El lugar del espectador
El arte es una multiplicidad de prácticas sensibles, sugiere Cacace. Simpatiza con la idea de que lo artístico tiene la capacidad de afirmar que hay una alternativa para lo dado, y que la vía de construcción de esa alternativa no es meramente intelectual, sino sensible. El teatro construye otra realidad distinta a aquella que habitamos en lo cotidiano y en las obras que dirige busca armar una horizontalidad para poder compartir algo que repita la matriz de las relaciones amorosas. “Yo no te uso a vos para mi proyecto, sino que quiero compartir algo con vos. Una cosa es decir: yo quiero estar en pareja porque tengo ese proyecto, a preguntarse ¿qué hace ella en mí, qué hago yo en ella? Desde ahí se puede construir porque queda afuera ese concepto del uso, tan ligado al consumo, a lo utilitario, nadie usa a nadie. Sería un error pensar que usamos al público para hacer una obra: el público es lo que necesitamos para construir juntos”.

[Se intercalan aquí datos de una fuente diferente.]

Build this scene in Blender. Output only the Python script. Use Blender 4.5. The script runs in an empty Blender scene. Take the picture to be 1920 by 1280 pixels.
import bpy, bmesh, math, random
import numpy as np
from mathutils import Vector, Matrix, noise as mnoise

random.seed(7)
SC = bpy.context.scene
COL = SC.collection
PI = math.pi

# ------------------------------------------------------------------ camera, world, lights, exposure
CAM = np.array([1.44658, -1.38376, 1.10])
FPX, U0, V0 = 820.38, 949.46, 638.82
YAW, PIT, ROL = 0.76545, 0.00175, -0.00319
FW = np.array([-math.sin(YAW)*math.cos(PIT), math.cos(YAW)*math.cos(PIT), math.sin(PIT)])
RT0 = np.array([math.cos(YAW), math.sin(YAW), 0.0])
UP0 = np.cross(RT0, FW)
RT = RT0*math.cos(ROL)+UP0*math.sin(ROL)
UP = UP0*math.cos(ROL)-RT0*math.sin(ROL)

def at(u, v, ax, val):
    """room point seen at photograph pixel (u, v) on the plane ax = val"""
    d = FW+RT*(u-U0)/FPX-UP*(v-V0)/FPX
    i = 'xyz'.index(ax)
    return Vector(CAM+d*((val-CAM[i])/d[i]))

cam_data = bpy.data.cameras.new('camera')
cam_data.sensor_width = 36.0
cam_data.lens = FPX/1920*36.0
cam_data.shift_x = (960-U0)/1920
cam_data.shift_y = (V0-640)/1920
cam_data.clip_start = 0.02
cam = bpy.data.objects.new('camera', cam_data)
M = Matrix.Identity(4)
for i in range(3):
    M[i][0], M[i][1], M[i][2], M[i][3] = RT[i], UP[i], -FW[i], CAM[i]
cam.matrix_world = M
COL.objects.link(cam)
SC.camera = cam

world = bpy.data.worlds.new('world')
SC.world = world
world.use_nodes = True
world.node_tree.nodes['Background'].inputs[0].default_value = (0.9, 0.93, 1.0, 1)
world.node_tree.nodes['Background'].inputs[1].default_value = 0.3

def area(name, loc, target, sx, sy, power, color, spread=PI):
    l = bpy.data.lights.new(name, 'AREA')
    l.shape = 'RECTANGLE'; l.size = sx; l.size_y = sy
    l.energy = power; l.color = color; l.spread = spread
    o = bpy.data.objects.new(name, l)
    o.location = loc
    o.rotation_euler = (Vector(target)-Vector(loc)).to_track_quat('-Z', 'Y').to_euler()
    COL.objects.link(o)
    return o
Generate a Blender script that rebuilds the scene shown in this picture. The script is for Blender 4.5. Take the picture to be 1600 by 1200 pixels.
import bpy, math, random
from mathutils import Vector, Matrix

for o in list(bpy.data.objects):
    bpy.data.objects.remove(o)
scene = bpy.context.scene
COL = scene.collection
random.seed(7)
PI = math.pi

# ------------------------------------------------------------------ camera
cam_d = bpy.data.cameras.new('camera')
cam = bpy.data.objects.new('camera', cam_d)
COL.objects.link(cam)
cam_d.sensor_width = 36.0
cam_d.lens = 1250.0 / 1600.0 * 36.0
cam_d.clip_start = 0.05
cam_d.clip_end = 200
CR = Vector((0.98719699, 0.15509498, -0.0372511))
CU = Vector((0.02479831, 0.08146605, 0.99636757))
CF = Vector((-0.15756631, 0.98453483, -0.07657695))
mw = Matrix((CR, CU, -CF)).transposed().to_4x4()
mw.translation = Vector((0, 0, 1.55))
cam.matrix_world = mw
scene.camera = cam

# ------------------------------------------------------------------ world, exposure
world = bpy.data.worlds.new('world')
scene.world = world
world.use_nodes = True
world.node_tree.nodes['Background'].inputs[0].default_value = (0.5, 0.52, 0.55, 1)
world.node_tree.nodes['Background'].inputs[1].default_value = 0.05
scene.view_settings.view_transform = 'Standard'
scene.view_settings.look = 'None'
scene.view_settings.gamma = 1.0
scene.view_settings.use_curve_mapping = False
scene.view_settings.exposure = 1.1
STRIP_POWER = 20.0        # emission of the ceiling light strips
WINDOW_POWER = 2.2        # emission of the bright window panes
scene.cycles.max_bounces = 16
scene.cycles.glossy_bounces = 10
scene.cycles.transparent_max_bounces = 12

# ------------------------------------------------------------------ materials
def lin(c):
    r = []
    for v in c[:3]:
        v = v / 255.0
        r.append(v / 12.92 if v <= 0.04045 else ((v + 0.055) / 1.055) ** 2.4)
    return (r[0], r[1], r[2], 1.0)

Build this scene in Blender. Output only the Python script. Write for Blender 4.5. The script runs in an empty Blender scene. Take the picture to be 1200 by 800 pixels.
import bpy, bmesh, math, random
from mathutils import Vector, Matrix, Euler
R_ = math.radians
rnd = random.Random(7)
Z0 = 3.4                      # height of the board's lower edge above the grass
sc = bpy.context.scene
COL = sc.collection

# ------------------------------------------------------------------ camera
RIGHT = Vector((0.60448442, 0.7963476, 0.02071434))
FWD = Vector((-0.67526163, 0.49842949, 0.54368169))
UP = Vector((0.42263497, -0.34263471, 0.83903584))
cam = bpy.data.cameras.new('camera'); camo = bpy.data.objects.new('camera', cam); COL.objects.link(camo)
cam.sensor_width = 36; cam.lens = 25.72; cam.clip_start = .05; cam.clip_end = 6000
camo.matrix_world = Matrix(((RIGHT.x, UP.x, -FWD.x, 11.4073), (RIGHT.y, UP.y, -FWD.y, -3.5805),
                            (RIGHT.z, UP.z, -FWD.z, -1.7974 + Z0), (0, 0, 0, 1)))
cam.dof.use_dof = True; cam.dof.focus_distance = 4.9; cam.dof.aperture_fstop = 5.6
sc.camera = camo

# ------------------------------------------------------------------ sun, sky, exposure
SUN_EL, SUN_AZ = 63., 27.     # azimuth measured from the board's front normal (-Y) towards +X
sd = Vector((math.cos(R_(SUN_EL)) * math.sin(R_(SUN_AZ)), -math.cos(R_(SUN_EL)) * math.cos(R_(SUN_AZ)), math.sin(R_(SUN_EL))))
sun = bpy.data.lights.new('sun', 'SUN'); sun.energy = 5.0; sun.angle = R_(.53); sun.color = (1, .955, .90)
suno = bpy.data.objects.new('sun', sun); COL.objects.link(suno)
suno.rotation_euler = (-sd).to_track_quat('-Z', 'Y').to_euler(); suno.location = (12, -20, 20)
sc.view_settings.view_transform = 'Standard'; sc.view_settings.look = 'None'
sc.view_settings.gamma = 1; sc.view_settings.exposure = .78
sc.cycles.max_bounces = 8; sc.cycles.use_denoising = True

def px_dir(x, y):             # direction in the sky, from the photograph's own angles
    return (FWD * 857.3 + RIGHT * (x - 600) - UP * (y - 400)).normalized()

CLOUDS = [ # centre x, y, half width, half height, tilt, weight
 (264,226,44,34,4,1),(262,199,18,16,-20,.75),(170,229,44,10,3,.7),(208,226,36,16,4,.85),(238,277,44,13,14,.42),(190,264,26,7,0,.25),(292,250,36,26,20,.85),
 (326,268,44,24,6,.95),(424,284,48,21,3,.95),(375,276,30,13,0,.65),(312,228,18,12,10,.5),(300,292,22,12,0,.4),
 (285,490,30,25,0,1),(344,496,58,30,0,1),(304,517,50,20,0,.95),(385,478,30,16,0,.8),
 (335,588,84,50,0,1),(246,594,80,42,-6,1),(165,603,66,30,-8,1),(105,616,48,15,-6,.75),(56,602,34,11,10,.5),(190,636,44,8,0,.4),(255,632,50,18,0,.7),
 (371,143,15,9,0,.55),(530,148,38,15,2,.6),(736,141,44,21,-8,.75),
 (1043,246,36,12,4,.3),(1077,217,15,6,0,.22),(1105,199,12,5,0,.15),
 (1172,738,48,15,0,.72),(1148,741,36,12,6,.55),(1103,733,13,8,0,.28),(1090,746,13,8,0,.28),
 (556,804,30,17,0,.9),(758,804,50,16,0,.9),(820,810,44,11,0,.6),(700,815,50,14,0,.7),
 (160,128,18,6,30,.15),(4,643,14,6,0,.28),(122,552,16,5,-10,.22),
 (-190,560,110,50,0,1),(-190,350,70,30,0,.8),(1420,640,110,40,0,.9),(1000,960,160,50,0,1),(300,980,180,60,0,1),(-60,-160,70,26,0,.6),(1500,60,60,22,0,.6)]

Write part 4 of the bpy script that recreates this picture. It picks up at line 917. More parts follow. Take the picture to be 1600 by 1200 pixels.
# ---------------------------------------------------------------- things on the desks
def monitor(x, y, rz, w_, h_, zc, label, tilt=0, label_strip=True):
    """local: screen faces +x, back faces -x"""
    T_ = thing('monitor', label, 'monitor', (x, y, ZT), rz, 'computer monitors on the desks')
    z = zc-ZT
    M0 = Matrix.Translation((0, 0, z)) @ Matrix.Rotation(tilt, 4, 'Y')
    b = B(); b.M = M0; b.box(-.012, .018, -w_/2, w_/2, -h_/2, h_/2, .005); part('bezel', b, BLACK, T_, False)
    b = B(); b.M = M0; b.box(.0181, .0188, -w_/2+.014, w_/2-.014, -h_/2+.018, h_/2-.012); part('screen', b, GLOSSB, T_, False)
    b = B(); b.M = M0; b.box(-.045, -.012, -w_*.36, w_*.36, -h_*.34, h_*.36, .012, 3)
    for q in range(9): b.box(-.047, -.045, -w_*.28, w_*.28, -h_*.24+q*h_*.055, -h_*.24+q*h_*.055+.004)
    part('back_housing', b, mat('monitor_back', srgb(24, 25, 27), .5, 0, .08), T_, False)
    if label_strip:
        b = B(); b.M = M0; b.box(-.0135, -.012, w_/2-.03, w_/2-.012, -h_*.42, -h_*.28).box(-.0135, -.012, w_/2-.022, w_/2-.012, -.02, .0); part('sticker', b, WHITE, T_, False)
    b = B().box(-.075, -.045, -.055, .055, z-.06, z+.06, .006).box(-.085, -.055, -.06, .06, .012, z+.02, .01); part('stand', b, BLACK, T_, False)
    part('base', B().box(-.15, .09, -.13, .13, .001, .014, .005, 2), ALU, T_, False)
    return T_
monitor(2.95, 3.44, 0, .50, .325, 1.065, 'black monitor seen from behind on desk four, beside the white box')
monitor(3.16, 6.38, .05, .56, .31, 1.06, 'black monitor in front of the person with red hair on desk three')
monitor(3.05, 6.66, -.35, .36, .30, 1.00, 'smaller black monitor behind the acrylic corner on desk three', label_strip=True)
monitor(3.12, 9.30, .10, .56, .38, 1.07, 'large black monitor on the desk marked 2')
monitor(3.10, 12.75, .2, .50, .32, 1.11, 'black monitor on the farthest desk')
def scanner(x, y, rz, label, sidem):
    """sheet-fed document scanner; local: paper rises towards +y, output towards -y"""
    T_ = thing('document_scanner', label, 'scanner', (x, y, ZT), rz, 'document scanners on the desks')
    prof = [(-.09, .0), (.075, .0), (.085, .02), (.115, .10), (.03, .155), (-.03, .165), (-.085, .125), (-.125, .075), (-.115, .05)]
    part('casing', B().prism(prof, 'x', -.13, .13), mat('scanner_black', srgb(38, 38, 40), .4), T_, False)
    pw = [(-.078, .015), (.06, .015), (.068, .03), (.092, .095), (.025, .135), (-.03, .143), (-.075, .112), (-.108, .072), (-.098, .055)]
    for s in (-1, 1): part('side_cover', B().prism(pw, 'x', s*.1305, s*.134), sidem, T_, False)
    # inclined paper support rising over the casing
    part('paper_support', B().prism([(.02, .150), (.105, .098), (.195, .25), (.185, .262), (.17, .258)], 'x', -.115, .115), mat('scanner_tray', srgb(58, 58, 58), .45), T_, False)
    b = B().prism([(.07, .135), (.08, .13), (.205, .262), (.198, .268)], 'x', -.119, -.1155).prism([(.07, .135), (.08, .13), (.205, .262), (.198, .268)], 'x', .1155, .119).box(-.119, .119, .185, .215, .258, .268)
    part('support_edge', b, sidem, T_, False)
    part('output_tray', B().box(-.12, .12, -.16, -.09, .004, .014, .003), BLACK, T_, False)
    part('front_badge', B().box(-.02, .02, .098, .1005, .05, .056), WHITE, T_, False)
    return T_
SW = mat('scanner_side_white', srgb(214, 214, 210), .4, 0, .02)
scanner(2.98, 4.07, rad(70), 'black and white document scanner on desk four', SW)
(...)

¿Cuál es la mejor relación entre el artista y el espectador? ¿Qué los une y qué los separa? “El artista muchas veces se convierte en alguien que ha entendido algo y que te lo explica a vos que todavía no lo entendiste. Entonces entrás a un museo porque hay gente más elevada que vos, que no entendés. Y no hay nada que entender: lo que ha hecho la política cultural es hacerte creer que algo de lo que pasa en lo artístico lo tenés que entender. Mi mamá por ejemplo, me decía: ´me gustó, pero no la entendí´. ´Pero mamá, si yo te vi conmovida´. ´Sí, Guille, pero no la entendí´. Si tenés docentes que de chico te llevan a ´la meca del teatro´, cagaste. Si te dicen que son los sitios inaccesibles donde el arte se realiza, entonces el arte pasa a ser un bien suntuoso, algo exótico, que no es para todos. El filósofo italiano Giorgio Agamben dice que todas estas cosas eran de la gente y, en algún momento, la cruza de la religión y el capitalismo hacen que se en conviertan en objetos sagrados. En la medida en que se vuelven sagrados, ya no son más del pueblo. Profanar lo sacralizado, esa es la misión contemporánea”.